Ramon Morris - 1974 - Sweet Sister Funk

Ramon Morris 
Sweet Sister Funk

01. First Come, First Serve 4:47
02. Wijinia 5:30
03. Sweet Sister Funk 6:15
04. Sweat 6:23
05. Don't Ask Me 5:18
06. Lord Sideways 6:12
07. People Make The World Go Round 3:13

Bass – Mickey Bass
Congas – Tony Waters
Drums – Mickey Roker
Electric Piano – Albert Dailey
Guitar – Lloyd Davis
Tenor Saxophone – Ramon Morris
Trumpet – Cecil Bridgewater

Who was (or is) Ramon Morris? His saxophone playing on 'Sweet Sister Funk' (1973, originally on Groove Merchant) - apparently the only record he ever made as a leader - is so mature, bold and powerful that one is almost tempted to think that a saxophone giant with contractual ties to another label temporarily assumed the identity of one Ramon Morris and proceeded to record one of the grooviest jazz records of the early Seventies. It is such a pity that Ramon Morris apparently never got the chance to make another record as a leader. You can hear him again on Reuben Wilson's 'The Sweet Life' (also on Groove Merchant), which contains a funky version of "Inner City Blues" sampled by A Tribe Called Quest.

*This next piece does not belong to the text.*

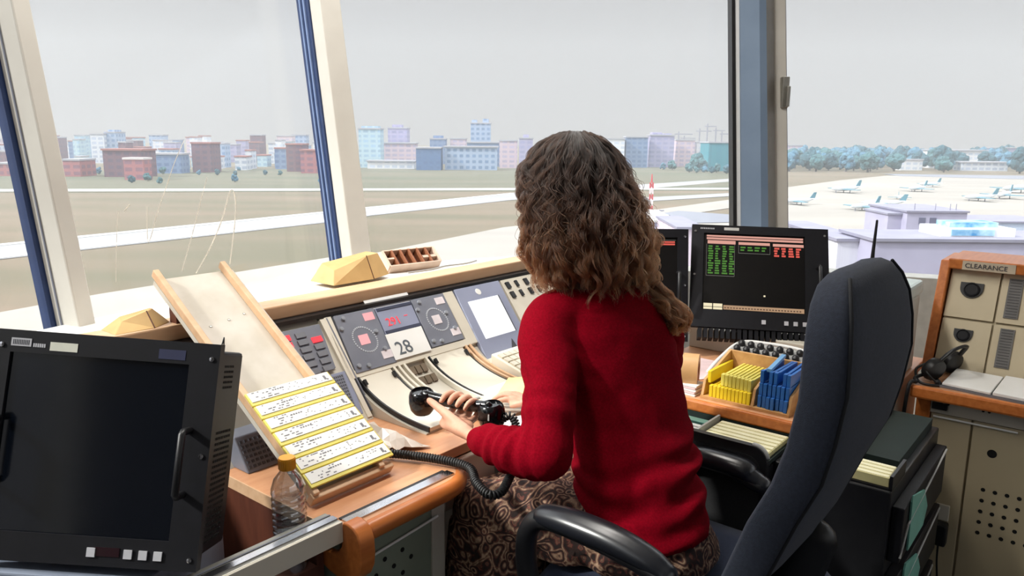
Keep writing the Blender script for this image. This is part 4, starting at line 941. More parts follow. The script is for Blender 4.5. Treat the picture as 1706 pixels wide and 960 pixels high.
PINKG = glow('screen_pink', (206, 150, 136), .8); GRN = glow('screen_green', (70, 124, 44), .75); REDG = glow('screen_red', (206, 84, 72), .8); GRYG = glow('screen_grey_line', (120, 120, 112), .6); CRMG = glow('screen_cream', (224, 212, 178), .85); TANG = glow('screen_tan', (176, 142, 110), .7)
scr2 = [c for c in C.objects if c.parent == m2 and c.name.startswith('screen')][0]
scr_bits('title_bars', PINKG, scr2, [(.03, .985, .02, .042), (.03, .985, .052, .078), (.04, .32, .09, .135), (.35, .66, .10, .135), (.69, .99, .105, .14)])
scr_bits('green_rows', GRN, scr2, [(.045+c*.07+rnd.uniform(0, .01), .045+c*.07+rnd.uniform(.03, .058), .16+r*.032, .18+r*.032) for c in range(4) for r in range(12)]+[(.37+c*.07, .37+c*.07+rnd.uniform(.03, .055), .16+r*.035, .18+r*.035) for c in range(4) for r in range(2)])
scr_bits('red_rows', REDG, scr2, [(.70+c*.07+rnd.uniform(0, .01), .70+c*.07+rnd.uniform(.03, .058), .155+r*.032, .178+r*.032) for c in range(4) for r in range(4)])
scr_bits('table_lines', GRYG, scr2, [(.03, .31, .555, .56), (.03, .033, .14, .56), (.31, .313, .14, .56), (.35, .66, .245, .25), (.35, .353, .14, .25), (.66, .663, .14, .25)])
scr_bits('status_bar', TANG, scr2, [(.21, .99, .93, .985)]); scr_bits('status_boxes', CRMG, scr2, [(.015, .10, .915, .955), (.11, .20, .915, .955), (.015, .10, .962, .99), (.11, .20, .962, .99)]); scr_bits('cursor', CRMG, scr2, [(.60, .618, .78, .80)])
mb = MB()
for k in range(26): mb.box(sx0+(sx1-sx0)*(.22+k*.029), sx0+(sx1-sx0)*(.235+k*.029), sy0+.008, sy0+.012, -.0045, -.0032)
mb.build('status_print', mat('print_brown', (90, 64, 48), .7), scr2)
MB().box(w2*.24, w2*.35, h2-.018, h2-.008, 0, .0008).build('sticker', mat('sticker_grey', (210, 210, 206), .6), m2)
mb = MB()
for k in range(8): mb.box(.028+k*.006, .032+k*.006, h2-.016, h2-.011, 0, .0006)
mb.build('model_print', mat('plate_silver', (190, 190, 196), .4), m2)
mb = MB()
for k in range(22): mb.box(.03+k*.018, .042+k*.018, -.035, -.001, -.055, -.004)
mb.build('lower_grille', BLACKM, m2)
MB().box(w2*.35, w2*.65, -.045, .05, -.13, -.06).build('stand', BLACKM, m2)
m3 = bpy.data.objects.new('monitor', None); C.objects.link(m3); tag(m3, 'black monitor half hidden behind the woman\'s hair, nearly blank', 'monitor'); ORG[m3.name] = Vector((0, 0, 0))
TR3 = far_m(1146, 382, 2.56); BR3 = TR3 + Vector((.0, -.085, -.365)); TL3 = TR3 + Vector((-.36, .010, 0)); BL3 = BR3 + (TL3-TR3)
w3, h3 = monitor_frame(m3, TL3, TR3, BL3)
monitor_body(m3, w3, h3, .06, .05, w3-.036, .06, h3-.028, SCRD, False, False)
sx0, sx1, sy0, sy1 = .05, w3-.036, .06, h3-.028
s3 = [c for c in C.objects if c.parent == m3 and c.name.startswith('screen')][0]
scr_bits('red_field', REDG, s3, [(.80, .97, .045, .062), (.80, .97, .07, .09)]); scr_bits('header_line', GRYG, s3, [(.02, .98, .03, .034)])
MB().box(w3*.4, w3*.6, -.05, .05, -.12, -.055).build('stand', BLACKM, m3); MB().box(w3*.35, w3*.65, -.056, -.048, -.15, -.02).build('stand_foot', BLACKM, m3)
# ================================================================== THINGS BEHIND THE CHAIR
pr = thing('grey_printer', 'pale grey printer standing behind the chair back', 'printer', (2.55, .53, .7605))
MB().box(2.43, 2.66, .495, .66, .7605, 1.0).build('body', mat('printer_grey', (196, 198, 192), .5), pr, bevel=.006)
MB().prism([(2.42, .49, 1.0), (2.67, .49, 1.0), (2.67, .665, 1.0), (2.42, .665, 1.0)], (0, 0, .045)).build('lid', mat('printer_lid', (206, 220, 218), .4), pr, bevel=.010)
MB().box(2.424, 2.43, .50, .60, .955, .985).build('paper_slot', BLACK, pr)
rdx = thing('handheld_radio', 'black handheld radio with a long antenna on top of the grey printer', 'radio', (2.47, .61, 1.045))
MB().box(2.45, 2.48, .585, .635, 1.0455, 1.10).build('body', BLACK, rdx, bevel=.004); MB().tube([(2.468, .600, 1.10), (2.470, .600, 1.15), (2.472, .598, 1.238)], [.0065, .005, .0035], 10, True).build('antenna', RUBBER, rdx, 60)
MB().cyl((2.466, .626, 1.10), (2.466, .626, 1.118), .007, .006, 12).build('knob', BLACK, rdx, 50); MB().cyl((2.466, .611, 1.10), (2.466, .611, 1.112), .004, .004, 10).build('knob', BLACK, rdx, 50)
# ================================================================== RIGHT CONSOLE
rc = thing('supervisor_desk', 'orange edged desk with beige cupboard doors at the right', 'desk', (2.7, .0, 0))
MB().box(2.46, 3.0, -.60, .452, .728, .76).build('top', WOOD, rc, bevel=.003); MB().box(2.448, 2.464, -.60, .455, .724, .762).build('front_edge', WOODE, rc, bevel=.007)
MB().box(2.50, 2.98, .405, .445, .09, .726).build('side_panel', WOODE, rc, bevel=.003); MB().box(2.52, 2.98, -.58, .405, .10, .726).build('carcass', BEIGE, rc)
MB().box(2.505, 2.52, -.58, .405, .675, .722).build('upper_rail', CREAM2, rc)
MB().box(2.49, 2.52, .36, .40, .69, .708).build('hinge_block', BLACK, rc); MB().tube([(2.503, .395, .664), (2.503, .18, .664)], .003, 8).build('pull_rod', PAPER, rc)
d1 = MB().box(2.507, 2.52, .296, .402, .115, .672).build('narrow_door', BEIGE, rc, bevel=.002); d2 = MB().box(2.507, 2.52, -.20, .290, .115, .672).build('wide_door', BEIGE, rc, bevel=.002)
MB().cyl((2.5065, .235, .585), (2.5075, .235, .585), .0125, n=20).build('cable_hole', DARKHOLE, d2); mb = MB()
for i in range(6):
    for j in range(5): mb.cyl((2.5065, .245-i*.03, .47-j*.034), (2.5075, .245-i*.03, .47-j*.034), .006, n=12)
mb.build('vent_holes', DARKHOLE, d2)
MB().box(2.56, 2.97, -.57, .44, .0, .10).build('toe_kick', BLACK, rc)
mb = MB()
for y in (.36, .27, .255): mb.cyl((2.5045, y, .708), (2.5055, y, .708), .004, n=10)
mb.build('screw_holes', DARKHOLE, rc)
pa_ = thing('power_adapter', 'black power adapter plugged into the narrow beige door', 'adapter', (2.5, .35, .3))
MB().box(2.497, 2.507, .322, .358, .345, .395).build('socket', CREAM2, pa_, bevel=.002); MB().box(2.462, 2.499, .318, .360, .275, .345).build('body', BLACK, pa_, bevel=.006); MB().tube(smooth_path([(2.48, .338, .277), (2.485, .337, .22), (2.49, .330, .15), (2.495, .325, .10)], 5), .003, 6).build('lead', BLACK, pa_)
# instrument hood on top
hd = thing('instrument_hood', 'orange framed beige instrument panel with black sockets and grey grilles', 'console', (2.8, .0, .7605))
def hp(y, t, h=0):      # panel plane: bottom (2.66, .765), top (2.80, 1.075)
    d = Vector((.14, 0, .31)); nn = Vector((-.31, 0, .14)).normalized(); p = Vector((2.66, y, .768)) + d*t + nn*h; return p
def hslab(y0, y1, t0, t1, h0, h1):
    mb = MB(); mb.hexa([hp(y0, t0, h0), hp(y1, t0, h0), hp(y1, t1, h0), hp(y0, t1, h0), hp(y0, t0, h1), hp(y1, t0, h1), hp(y1, t1, h1), hp(y0, t1, h1)]); return mb
MB().prism([(2.645, .44, .7605), (2.99, .44, .7605), (2.99, .44, 1.10), (2.775, .44, 1.10)], (0, .028, 0)).build('side_panel', WOODE, hd, bevel=.004)
MB().prism([(2.66, -.58, .7605), (2.98, -.58, .7605), (2.98, -.58, 1.07), (2.80, -.58, 1.07)], (0, 1.015, 0)).build('housing', BEIGE, hd)
MB().box(2.765, 3.0, -.60, .445, 1.075, 1.108).build('top_board', WOODE, hd, bevel=.004)
for y0, y1 in ((.30, .436), (.196, .294), (-.1, .19)):
    for t0, t1 in ((.02, .49), (.51, .985)): hslab(y0, y1, t0, t1, 0, .004).build('panel', mat('hood_beige', (206, 192, 162), .5, rgb2=(200, 186, 156), scale=9), hd, bevel=.001)
def socket(y, t, r, lab):
    nn = Vector((-.31, 0, .14)).normalized(); u = Vector((.14, 0, .31)).normalized(); c = hp(y, t, .004)
    pts = [c+Vector((0, -1, 0))*(-r*math.cos(a))*1 + u*(-r*math.sin(a)) for a in [PI*k/12 for k in range(13)]]
    pts = [c+Vector((0, r*math.cos(a), 0))+u*(-r*math.sin(a)) for a in [PI*k/12 for k in range(13)]] + [c+Vector((0, -r, 0))+u*(r*.55), c+Vector((0, r, 0))+u*(r*.55)]
    s = MB().prism(pts, nn*.004).build('phone_socket', BLACK, hd); s['label'] = lab
    MB().lathe(c+nn*.004-u*r*.15, [(r*.72, 0), (r*.72, .004), (r*.6, .005), (r*.55, .002), (r*.01, .002)], 20, nn).build('socket_ring', BLACKM, s, 40)
socket(.372, .80, .032, 'upper black D shaped socket'); socket(.372, .36, .026, 'lower black socket')
for t0, t1 in ((.56, .93), (.10, .46)):
    g_ = hslab(.238, .276, t0, t1, .004, .007).build('grille', mat('grille_grey', (112, 110, 108), .6), hd); mb = MB()
    for k in range(14): 
        q = hp(.257, t0+(t1-t0)*(k+.5)/14, .0072); mb.obox(q, (0, .015, 0), Vector((.14, 0, .31)).normalized()*.0015, Vector((-.31, 0, .14)).normalized()*.0004)
    mb.build('slots', mat('slot_grey', (84, 82, 82), .7), g_)
nl = thing('name_label', 'cream name label on the front edge of the orange hood', 'label', (2.76, .35, 1.09)); MB().box(2.7632, 2.7648, .262, .405, 1.076, 1.104).build('card', mat('label_cream', (214, 198, 174), .6), nl); lettering('CLEARANCE', .0205, INK, nl, (2.7630, .398, 1.083), (0, -1, 0), (0, 0, 1))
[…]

Every song on this album is great. Indeed, few jazz records of the early seventies are groovier than 'Sweet Sister Funk'. I would give this record a six-star rating if I could, yet I only rate it 4 stars because of the sloppy reissue. The cd I purchased from is an undated product of a label called ioda. The booklet looks like it has been photocopied on obsolete equipment. One merely gets an impression of what the original record cover must have looked like. The tracklist on the back is the only information you're getting. If you want to find out who the other musicians are, you'll have to do some research on the web. (I wasn't surprised to learn that Ramon Morris was accompanied by Mickey Bass on bass, Mickey Roker on drums and Cecil Bridgewater on trumpet. All of them are beautiful musicians and sound in great form on this disk.) Fortunately, the sound quality on this cd is okay.

In summary: an absolutely indispensable recording, but try to avoid the ioda cd reissue if you want more than the music itself.

Ramon Morris' lone Groove Merchant date remains one of the most potent fusion records of its time. An uncommonly soulful and nimble tenorman, Morris proves ideally matched to the jazz-funk idiom, and Sweet Sister Funk achieves a near-perfect balance between its mainstream and experimental leanings, forging a series of fierce grooves as imaginative as they are accessible. Recorded with a crack supporting unit including trumpeter Cecil Bridgewater and percussionist Tony Waters, the album radiates with positive energy -- it's a genuine shame Morris never again recorded as a leader, because the mind reels at the possibilities his muse might have pursued.